If the application requires ACID transactions, foreign key constraints, or strong consistency guarantees, those features belong in the relational database. OpenSearch can serve as a search view of the relational data via CDC (Chapter 18), but the relational database remains the system of record.
The Cost of Operational Complexity
| Component | OpenSearch Cluster | PostgreSQL (existing) |
|---|---|---|
| Nodes | 7 (3 manager, 4 data) | 0 additional |
| Monthly cost | $3,500 | $0 incremental |
| Monitoring | Dedicated dashboards | Existing DB monitoring |
| Backup | Snapshot repository | Existing DB backup |
| Schema migration | Reindex (hours) | ALTER TABLE (seconds) |
| Expertise required | Search engineering | General DBA |
For the documentation platform with 5 million documents, 50 tenants, and complex search requirements (multi-field relevance, faceted navigation, hybrid search), OpenSearch is the correct choice.

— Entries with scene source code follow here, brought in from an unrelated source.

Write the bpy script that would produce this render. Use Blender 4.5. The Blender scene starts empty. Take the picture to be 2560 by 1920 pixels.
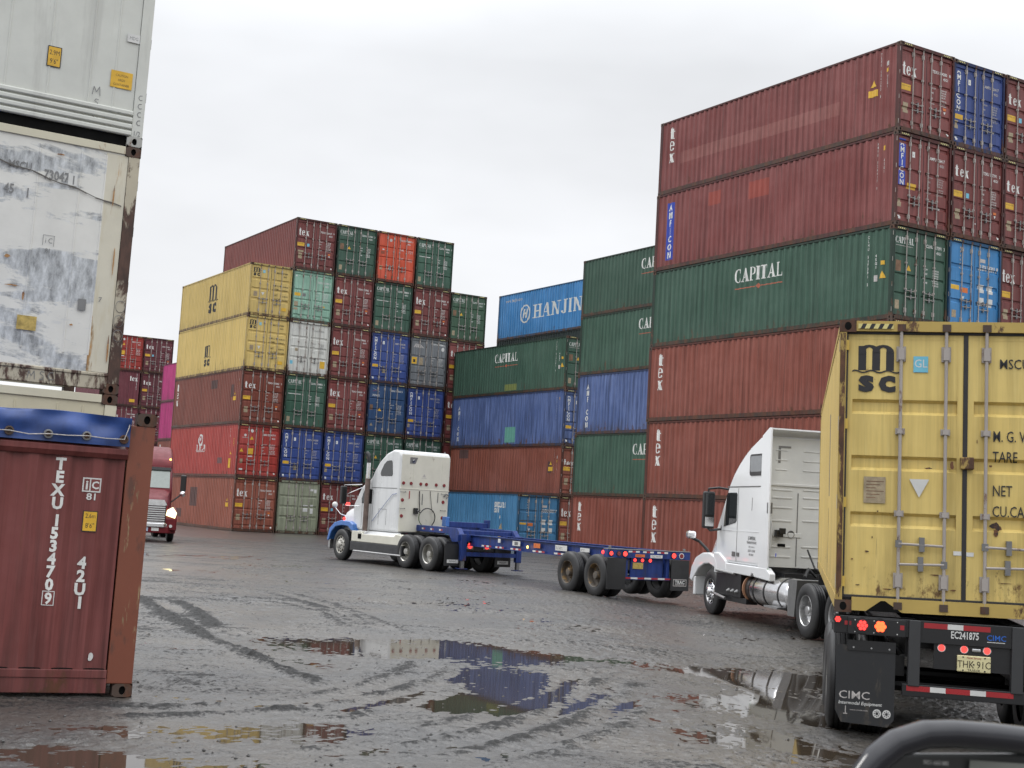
import bpy, bmesh, math, random
import numpy as np
from mathutils import Vector, Matrix, Euler
R = math.radians
random.seed(7)
sc = bpy.context.scene
C = sc.collection
# ------------------------------------------------------------------ camera
cd = bpy.data.cameras.new("camera"); cam = bpy.data.objects.new("camera", cd); C.objects.link(cam)
sc.camera = cam
cd.sensor_width = 36; cd.lens = 47.8; cd.clip_start = .05; cd.clip_end = 3000
cam.matrix_world = Matrix.Translation((0, 0, 1.893)) @ Matrix.Rotation(R(90 + 5.36), 4, 'X') @ Matrix.Rotation(R(3.22), 4, 'Z')
cd.dof.use_dof = True; cd.dof.focus_distance = 30; cd.dof.aperture_fstop = 16
# ------------------------------------------------------------------ world: overcast, brighter at the zenith
w = bpy.data.worlds.new("World"); sc.world = w; w.use_nodes = True
nt = w.node_tree; nt.nodes.clear()
def N(nt, t, **k):
    n = nt.nodes.new(t)
    for a, b in k.items():
        if a == 'op': n.operation = b
        elif a == 'ins':
            for i, v in b.items():
                n.inputs[i].default_value = v
        else: setattr(n, a, b)
    return n
out = N(nt, 'ShaderNodeOutputWorld'); bg = N(nt, 'ShaderNodeBackground'); tc = N(nt, 'ShaderNodeTexCoord')
sx = N(nt, 'ShaderNodeSeparateXYZ'); nt.links.new(tc.outputs['Generated'], sx.inputs[0])
rmp = N(nt, 'ShaderNodeValToRGB'); cr = rmp.color_ramp
stops = [(0.0, (.10, .10, .10)), (.49, (.30, .30, .30)), (.505, (.93, .945, .96)), (.58, (.91, .925, .955)), (.66, (.885, .905, .94)), (.78, (1.8, 1.85, 1.93)), (1, (3.1, 3.15, 3.25))]
while len(cr.elements) < len(stops): cr.elements.new(.5)
for e, (p, c) in zip(cr.elements, stops): e.position = p; e.color = (*c, 1)
m = N(nt, 'ShaderNodeMath', op='MULTIPLY_ADD', ins={1: .5, 2: .5}); nt.links.new(sx.outputs[2], m.inputs[0]); nt.links.new(m.outputs[0], rmp.inputs[0])
mp = N(nt, 'ShaderNodeMapping', ins={3: (1.3, 1.3, 3.4)}); nt.links.new(tc.outputs['Generated'], mp.inputs[0])
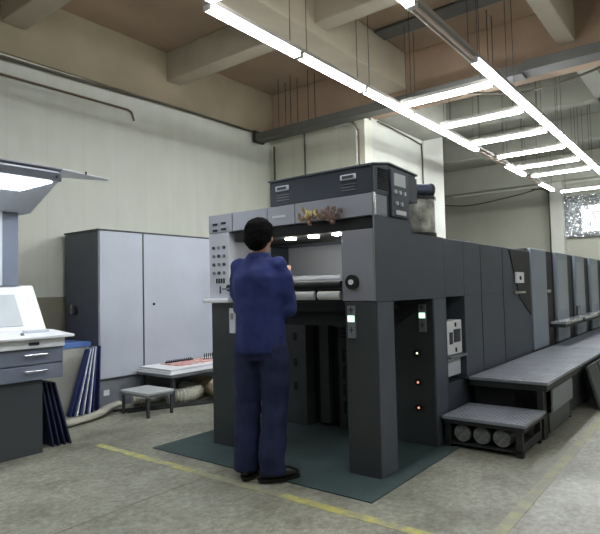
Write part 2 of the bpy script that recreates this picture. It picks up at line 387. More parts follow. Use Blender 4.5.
for i, (x0, x1) in enumerate(rl):
    lab = ['lit fluorescent light cut by the top picture edge, before the unlit one', 'lit fluorescent light of the right row directly after the unlit one', 'second lit fluorescent light beyond the unlit one in the right row', 'third lit fluorescent light beyond the unlit one in the right row', 'fourth lit fluorescent light beyond the unlit one in the right row', 'farthest lit fluorescent light of the right row, at the right picture edge'][i]
    fixture((x0, RY), (x1, RY), lab, G2, True)
for k in range(3): fixture((11.44 + 1.22 * k, RY), (12.64 + 1.22 * k, RY), '%s lit fluorescent light of the right row beyond the right picture edge' % ('first', 'second', 'third')[k], G2, True)
for k in range(3): fixture((-.94 + 1.23 * k, RY), (.26 + 1.23 * k, RY), 'lit fluorescent light of the right row %s the camera' % ('behind', 'directly above', 'above and just ahead of')[k], G2, True)
for k in range(8): fixture((-1.6 + 1.9 * k, -1.6), (-.4 + 1.9 * k, -1.6), '%s added fluorescent fill light of the unseen outer row to the right of the picture' % ('nearest second third fourth fifth sixth seventh farthest'.split()[k]), 'added fill lights of the unseen outer row', True)  # outer row is added out of view to brighten the camera-facing press side
cx = [2.86, 6.1, 7.3, 8.5, 9.68, 10.85, 11.85, 14.35]
for i, x in enumerate(cx):
    lab = ['crosswise fluorescent light at the top edge, joined to the near end of the left row'] + ['%s crosswise fluorescent light of the ladder between the two rows' % q for q in ('first and largest', 'second', 'third', 'fourth', 'fifth', 'sixth')] + ['farthest crosswise fluorescent light, alone above the foil covered window']
    fixture((x, LY - .08), (x, RY + .08), lab[i], G3, True, (True, True))

# ------------------------------------------------------------------ printing press
P = thing('printing_press', 'large dark grey offset printing press delivery with posts, open recess and grey header', 'printing press', (3.17, 2.6, 0))
fx = 3.17
# header row of light grey panels
for y0, y1 in ((3.42, 3.145), (3.14, 2.765), (2.76, 2.495), (2.49, 1.83)):
    MB().box((fx, y1, 1.745), (fx + .2, y0, 1.895), .004).build('header_panel', 'header_grey', P)
MB().box((fx - .002, 1.822, 1.17), (fx + .03, 1.832, 1.9)).build('edge_trim', 'chrome', P)
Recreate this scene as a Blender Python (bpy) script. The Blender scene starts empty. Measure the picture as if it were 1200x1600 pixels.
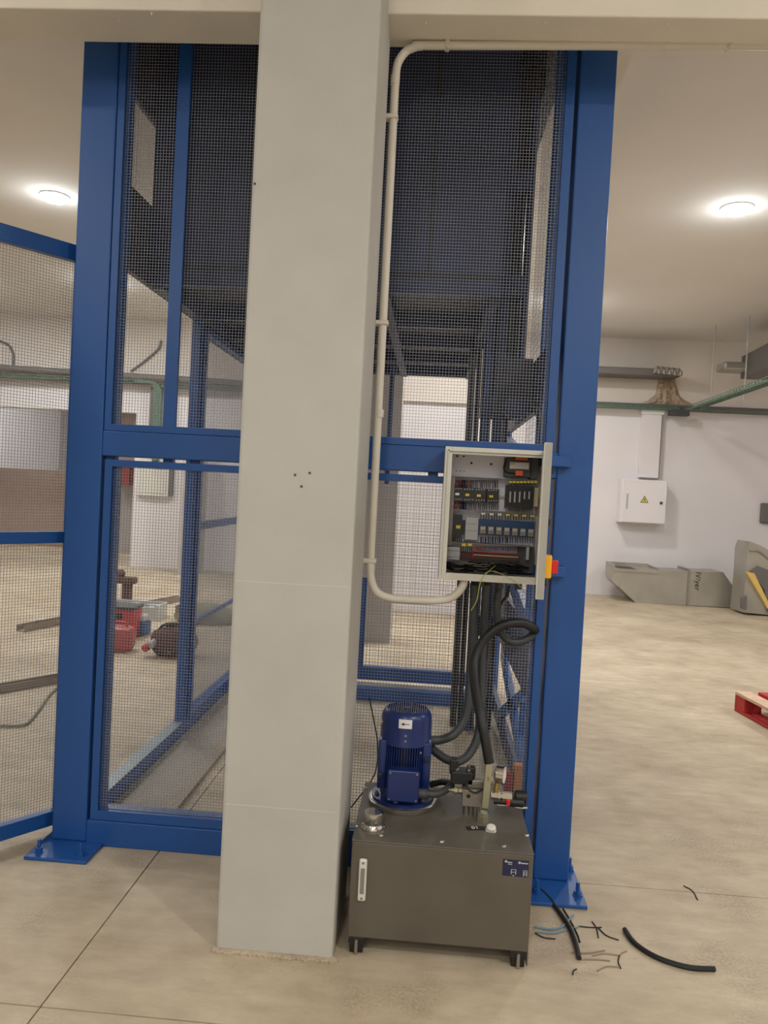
import bpy, bmesh, math, random
from mathutils import Vector, Matrix
random.seed(7)
PI = math.pi
S = bpy.context.scene
COL = S.collection

# ------------------------------------------------------------------ camera
F, YAW, PITCH, ROLL, EYE = 1200.0, math.radians(3.5), math.radians(-1.6), math.radians(3.0), 1.5
fwd = Vector((-math.sin(YAW)*math.cos(PITCH), math.cos(YAW)*math.cos(PITCH), math.sin(PITCH)))
r0 = Vector((math.cos(YAW), math.sin(YAW), 0)); u0 = r0.cross(fwd)
RT = math.cos(ROLL)*r0 + math.sin(ROLL)*u0
UP = -math.sin(ROLL)*r0 + math.cos(ROLL)*u0
cam = bpy.data.objects.new('camera', bpy.data.cameras.new('camera'))
COL.objects.link(cam)
cam.matrix_world = Matrix(((RT.x, UP.x, -fwd.x, 0), (RT.y, UP.y, -fwd.y, 0), (RT.z, UP.z, -fwd.z, EYE), (0, 0, 0, 1)))
cam.data.sensor_fit = 'VERTICAL'; cam.data.sensor_height = 32.0; cam.data.lens = 32.0*F/1600.0
cam.data.clip_end = 100
S.camera = cam

# ------------------------------------------------------------------ world, exposure
w = bpy.data.worlds.new('world'); S.world = w; w.use_nodes = True
w.node_tree.nodes['Background'].inputs[0].default_value = (0.85, 0.9, 1.0, 1)
w.node_tree.nodes['Background'].inputs[1].default_value = 0.12
S.view_settings.view_transform = 'Standard'; S.view_settings.look = 'None'
S.view_settings.gamma = 1; S.view_settings.use_curve_mapping = False
S.view_settings.exposure = 0.15
LAMP_W, SIDE_W = 58.0, 4.5
CEIL = 4.13
LAMPS = [(-3.72, 7.15), (2.52, 6.95), (1.62, 10.4), (-1.7, 9.9), (-6.9, 10.4), (-7.6, 14.4), (-5.6, 16.8), (5.6, 6.9), (5.6, 3.4), (2.5, -0.4), (-3.7, 0.6), (-0.6, -1.9), (5.6, -0.4), (-3.7, -3.2), (2.5, -4.0), (-6.9, 3.4), (0.1, 7.9), (-4.6, 10.2), (-0.6, -5.4), (1.6, -7.6), (-2.4, -8.2)]  # first two are seen; the rest unseen, most added to brighten walls and cabinet

# ------------------------------------------------------------------ helpers
def ray(px, py):
    return fwd + RT*((px-600)/F) - UP*((py-800)/F)
def at(px, py, Y):                       # a point of the photograph on the plane y = Y
    d = ray(px, py); t = Y/d.y
    return Vector((0, 0, EYE)) + d*t
def atz(px, py, z=0.0):                  # ... on the plane z
    d = ray(px, py); t = (z-EYE)/d.z
    return Vector((0, 0, EYE)) + d*t
def lin(c):
    return tuple(((v/255.0)/12.92 if v/255.0 <= 0.04045 else ((v/255.0+0.055)/1.055)**2.4) for v in c) + (1,)

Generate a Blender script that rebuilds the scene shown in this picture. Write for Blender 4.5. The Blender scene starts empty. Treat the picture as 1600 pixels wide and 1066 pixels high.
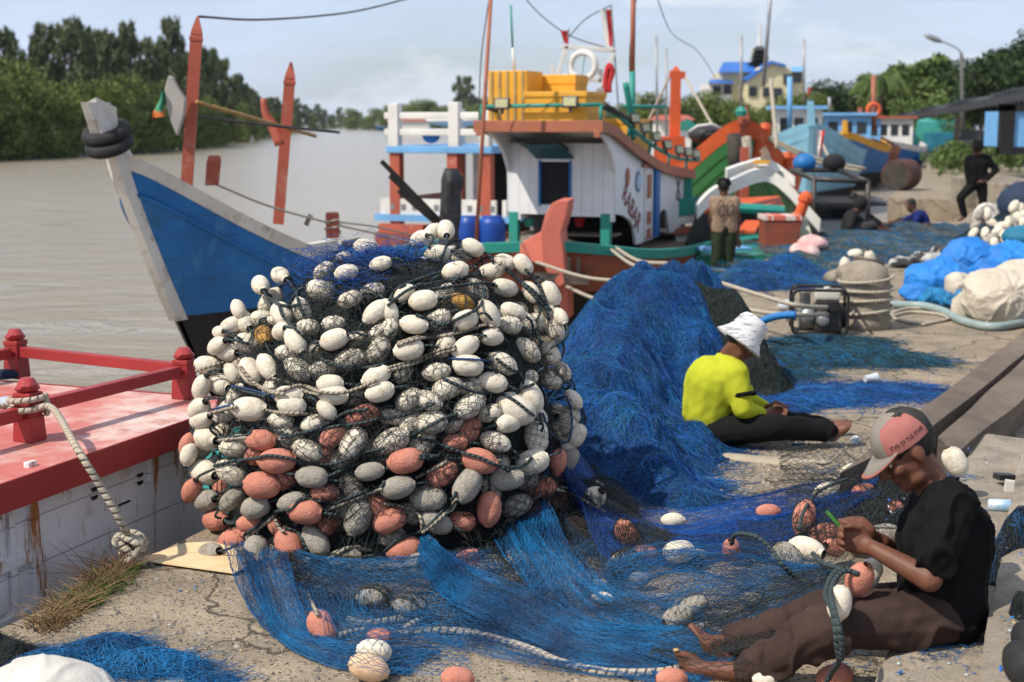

The workload characteristics—full-text search with relevance, high query concurrency, aggregations—match OpenSearch’s strengths.
For a team adding a simple “search our blog posts” feature to a 500-post blog backed by PostgreSQL, adding OpenSearch is over-engineering. PostgreSQL’s tsvector with a GIN index handles this workload with zero additional infrastructure.
The Decision Rule
Evaluate the workload, not the technology. If the primary access pattern is full-text search with relevance ranking across more than 100,000 documents, OpenSearch is likely the right choice. If the primary access pattern is relational queries, transactional writes, or simple keyword matching on a small dataset, the existing relational database is likely sufficient.
Start with PostgreSQL’s full-text search. When search quality requirements exceed what tsvector can provide (multi-field boosting, synonym expansion, semantic search, complex analysis pipelines), migrate to OpenSearch with CDC synchronization. This progression avoids premature infrastructure complexity.
Never use OpenSearch as a primary data store. It is a search engine, not a database. The relational database is the system of record. OpenSearch is a derived, optimized view for search queries.